:: Information supplied

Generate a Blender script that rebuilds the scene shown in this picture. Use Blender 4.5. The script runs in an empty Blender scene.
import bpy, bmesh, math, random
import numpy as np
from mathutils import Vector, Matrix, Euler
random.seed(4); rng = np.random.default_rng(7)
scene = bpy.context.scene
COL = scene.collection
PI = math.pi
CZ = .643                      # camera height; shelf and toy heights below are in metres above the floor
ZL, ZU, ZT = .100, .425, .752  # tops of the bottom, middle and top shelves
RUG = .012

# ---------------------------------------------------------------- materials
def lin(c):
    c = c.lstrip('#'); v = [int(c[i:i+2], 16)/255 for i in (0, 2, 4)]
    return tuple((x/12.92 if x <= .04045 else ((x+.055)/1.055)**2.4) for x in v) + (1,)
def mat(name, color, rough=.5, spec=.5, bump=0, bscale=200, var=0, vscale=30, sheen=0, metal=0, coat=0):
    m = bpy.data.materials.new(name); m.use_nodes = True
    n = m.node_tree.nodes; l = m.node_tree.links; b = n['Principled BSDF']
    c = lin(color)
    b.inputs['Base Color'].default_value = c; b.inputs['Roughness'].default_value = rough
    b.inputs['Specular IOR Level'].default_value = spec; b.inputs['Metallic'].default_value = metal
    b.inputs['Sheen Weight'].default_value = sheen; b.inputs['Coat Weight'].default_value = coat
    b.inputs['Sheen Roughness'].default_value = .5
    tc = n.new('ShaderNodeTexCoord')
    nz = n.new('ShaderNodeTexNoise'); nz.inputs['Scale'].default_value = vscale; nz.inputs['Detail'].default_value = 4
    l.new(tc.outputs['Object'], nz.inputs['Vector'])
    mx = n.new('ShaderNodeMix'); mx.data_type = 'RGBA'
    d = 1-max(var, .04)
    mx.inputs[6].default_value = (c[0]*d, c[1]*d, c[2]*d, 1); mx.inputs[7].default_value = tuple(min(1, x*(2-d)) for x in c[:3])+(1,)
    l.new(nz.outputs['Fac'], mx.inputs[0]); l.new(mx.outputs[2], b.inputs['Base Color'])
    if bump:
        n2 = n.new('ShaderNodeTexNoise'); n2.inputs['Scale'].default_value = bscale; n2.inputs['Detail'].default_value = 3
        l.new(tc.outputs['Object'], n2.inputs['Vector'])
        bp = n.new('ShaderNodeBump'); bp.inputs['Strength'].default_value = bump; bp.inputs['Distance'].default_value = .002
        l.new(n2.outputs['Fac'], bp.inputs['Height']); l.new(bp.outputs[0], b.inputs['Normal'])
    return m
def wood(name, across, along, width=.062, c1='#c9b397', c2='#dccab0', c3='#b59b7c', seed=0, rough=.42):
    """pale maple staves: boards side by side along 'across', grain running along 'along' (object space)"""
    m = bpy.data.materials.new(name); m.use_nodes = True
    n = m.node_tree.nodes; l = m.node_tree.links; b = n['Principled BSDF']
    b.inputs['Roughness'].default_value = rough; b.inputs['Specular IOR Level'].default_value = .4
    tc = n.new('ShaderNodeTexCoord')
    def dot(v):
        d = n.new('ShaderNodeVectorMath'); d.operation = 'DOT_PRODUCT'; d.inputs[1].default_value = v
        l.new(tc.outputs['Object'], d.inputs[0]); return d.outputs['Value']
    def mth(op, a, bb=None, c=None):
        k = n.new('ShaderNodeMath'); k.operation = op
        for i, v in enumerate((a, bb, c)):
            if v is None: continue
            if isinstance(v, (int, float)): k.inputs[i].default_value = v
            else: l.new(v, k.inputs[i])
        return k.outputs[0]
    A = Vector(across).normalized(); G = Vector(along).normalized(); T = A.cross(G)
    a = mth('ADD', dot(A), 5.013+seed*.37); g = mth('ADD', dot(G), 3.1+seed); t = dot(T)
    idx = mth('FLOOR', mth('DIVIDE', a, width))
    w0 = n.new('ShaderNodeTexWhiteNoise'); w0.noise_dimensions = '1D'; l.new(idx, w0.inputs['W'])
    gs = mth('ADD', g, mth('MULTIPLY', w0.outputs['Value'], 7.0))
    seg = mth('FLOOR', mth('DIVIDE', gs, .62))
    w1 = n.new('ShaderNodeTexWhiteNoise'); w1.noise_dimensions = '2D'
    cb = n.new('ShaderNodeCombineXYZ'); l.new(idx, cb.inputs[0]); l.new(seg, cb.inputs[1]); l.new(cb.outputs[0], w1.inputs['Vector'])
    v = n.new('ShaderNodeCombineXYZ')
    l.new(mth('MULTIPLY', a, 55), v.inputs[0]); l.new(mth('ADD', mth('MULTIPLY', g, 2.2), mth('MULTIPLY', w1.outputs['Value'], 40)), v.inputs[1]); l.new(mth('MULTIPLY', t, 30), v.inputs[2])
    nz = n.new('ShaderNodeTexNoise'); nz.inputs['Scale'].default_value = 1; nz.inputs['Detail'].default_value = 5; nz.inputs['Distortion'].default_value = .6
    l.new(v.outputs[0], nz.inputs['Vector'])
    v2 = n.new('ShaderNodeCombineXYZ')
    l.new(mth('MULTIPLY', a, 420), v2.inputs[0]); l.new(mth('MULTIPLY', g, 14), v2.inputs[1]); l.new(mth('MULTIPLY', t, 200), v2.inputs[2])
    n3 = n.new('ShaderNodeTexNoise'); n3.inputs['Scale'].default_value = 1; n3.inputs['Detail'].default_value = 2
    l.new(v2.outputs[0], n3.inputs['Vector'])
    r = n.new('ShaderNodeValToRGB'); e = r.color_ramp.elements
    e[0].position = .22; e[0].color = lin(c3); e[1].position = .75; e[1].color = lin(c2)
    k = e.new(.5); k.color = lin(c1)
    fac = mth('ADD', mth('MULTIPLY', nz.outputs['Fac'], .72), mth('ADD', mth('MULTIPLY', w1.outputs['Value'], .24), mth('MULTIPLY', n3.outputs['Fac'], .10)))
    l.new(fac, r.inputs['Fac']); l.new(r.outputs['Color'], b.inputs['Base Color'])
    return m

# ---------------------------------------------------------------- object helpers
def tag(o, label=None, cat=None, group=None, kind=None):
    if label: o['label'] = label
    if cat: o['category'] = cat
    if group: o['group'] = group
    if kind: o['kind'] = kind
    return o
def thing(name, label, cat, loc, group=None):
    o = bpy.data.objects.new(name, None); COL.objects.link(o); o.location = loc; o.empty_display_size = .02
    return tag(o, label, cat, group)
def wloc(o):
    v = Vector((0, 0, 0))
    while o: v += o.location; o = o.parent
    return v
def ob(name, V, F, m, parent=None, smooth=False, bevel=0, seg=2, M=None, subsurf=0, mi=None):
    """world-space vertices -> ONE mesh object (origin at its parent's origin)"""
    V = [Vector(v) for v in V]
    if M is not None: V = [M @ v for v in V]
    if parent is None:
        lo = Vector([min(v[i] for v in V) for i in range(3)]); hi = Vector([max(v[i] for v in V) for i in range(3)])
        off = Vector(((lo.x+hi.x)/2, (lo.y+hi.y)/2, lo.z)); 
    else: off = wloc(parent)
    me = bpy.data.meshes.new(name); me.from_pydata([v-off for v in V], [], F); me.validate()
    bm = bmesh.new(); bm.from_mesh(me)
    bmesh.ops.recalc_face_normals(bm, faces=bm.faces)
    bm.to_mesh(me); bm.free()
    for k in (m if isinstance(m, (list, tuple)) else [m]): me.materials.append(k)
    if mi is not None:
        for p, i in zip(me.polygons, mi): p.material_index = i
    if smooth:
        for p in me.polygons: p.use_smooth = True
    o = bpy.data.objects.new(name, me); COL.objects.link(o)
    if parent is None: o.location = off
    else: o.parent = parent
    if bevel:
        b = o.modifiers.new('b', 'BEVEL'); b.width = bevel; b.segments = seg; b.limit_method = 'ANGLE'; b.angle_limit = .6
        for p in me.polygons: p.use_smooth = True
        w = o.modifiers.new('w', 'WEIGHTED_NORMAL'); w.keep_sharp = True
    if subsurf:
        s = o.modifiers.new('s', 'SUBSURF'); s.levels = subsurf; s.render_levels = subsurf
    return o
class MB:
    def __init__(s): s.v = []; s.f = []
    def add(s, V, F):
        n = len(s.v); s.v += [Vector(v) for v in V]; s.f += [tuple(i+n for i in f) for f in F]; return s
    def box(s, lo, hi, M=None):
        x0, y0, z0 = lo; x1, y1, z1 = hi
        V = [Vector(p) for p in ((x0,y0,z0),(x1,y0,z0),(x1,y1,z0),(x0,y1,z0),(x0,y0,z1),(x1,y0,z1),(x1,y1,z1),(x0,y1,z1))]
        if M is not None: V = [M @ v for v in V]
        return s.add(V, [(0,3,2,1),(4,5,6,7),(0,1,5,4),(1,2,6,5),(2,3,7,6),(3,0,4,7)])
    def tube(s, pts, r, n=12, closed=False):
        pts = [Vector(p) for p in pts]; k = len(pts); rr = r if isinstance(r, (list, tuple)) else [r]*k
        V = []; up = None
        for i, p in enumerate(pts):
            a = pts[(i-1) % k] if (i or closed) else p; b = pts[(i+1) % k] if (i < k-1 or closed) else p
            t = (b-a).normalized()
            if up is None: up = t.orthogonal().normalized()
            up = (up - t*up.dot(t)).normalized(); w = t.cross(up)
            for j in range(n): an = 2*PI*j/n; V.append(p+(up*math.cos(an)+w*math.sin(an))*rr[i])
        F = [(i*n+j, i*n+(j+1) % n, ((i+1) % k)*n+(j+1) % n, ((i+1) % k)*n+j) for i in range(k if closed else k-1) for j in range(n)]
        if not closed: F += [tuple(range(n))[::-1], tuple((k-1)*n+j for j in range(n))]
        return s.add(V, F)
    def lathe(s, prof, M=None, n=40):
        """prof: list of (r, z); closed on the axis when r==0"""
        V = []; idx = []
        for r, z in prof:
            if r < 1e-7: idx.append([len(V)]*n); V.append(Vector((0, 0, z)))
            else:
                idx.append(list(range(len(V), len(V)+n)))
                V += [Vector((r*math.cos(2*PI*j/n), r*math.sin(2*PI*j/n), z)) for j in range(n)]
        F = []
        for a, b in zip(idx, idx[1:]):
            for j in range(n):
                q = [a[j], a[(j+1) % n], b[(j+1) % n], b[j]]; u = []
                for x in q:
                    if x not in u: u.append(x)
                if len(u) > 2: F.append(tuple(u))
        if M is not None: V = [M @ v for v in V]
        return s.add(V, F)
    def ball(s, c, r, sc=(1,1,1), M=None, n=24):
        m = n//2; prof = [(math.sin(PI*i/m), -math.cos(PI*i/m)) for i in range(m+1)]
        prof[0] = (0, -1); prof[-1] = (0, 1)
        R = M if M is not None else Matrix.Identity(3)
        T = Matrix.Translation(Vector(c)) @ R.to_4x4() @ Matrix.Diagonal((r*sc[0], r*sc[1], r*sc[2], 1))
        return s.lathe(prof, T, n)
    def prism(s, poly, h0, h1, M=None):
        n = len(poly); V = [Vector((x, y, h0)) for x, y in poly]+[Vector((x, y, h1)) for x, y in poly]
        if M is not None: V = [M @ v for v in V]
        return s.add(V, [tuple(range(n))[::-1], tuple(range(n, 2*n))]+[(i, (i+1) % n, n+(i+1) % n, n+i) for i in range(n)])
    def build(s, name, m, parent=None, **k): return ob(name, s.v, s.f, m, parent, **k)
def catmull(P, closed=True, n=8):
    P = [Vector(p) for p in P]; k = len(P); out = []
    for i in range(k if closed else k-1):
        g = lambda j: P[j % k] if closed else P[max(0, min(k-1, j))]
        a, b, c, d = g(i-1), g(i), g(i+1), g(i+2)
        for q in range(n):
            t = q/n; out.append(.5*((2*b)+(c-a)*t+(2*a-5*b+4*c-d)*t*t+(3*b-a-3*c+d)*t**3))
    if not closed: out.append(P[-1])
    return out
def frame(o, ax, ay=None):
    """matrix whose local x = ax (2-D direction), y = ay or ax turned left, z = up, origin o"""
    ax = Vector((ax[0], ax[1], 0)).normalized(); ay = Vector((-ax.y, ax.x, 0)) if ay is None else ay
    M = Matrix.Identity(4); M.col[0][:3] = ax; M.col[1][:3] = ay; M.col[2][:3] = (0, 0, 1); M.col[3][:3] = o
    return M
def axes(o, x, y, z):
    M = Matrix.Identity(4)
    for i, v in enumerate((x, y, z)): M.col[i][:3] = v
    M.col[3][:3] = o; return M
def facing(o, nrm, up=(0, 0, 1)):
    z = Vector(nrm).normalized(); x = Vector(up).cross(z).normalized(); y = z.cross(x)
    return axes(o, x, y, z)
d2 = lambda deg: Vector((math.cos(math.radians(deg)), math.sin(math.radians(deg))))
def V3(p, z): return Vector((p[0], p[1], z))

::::

* Goal
Look through the listing and extract every line with "scene" in it.

* Solution to this task
Generate a Blender script that rebuilds the scene shown in this picture. Use Blender 4.5. The script runs in an empty Blender scene.
scene = bpy.context.scene
COL = scene.collection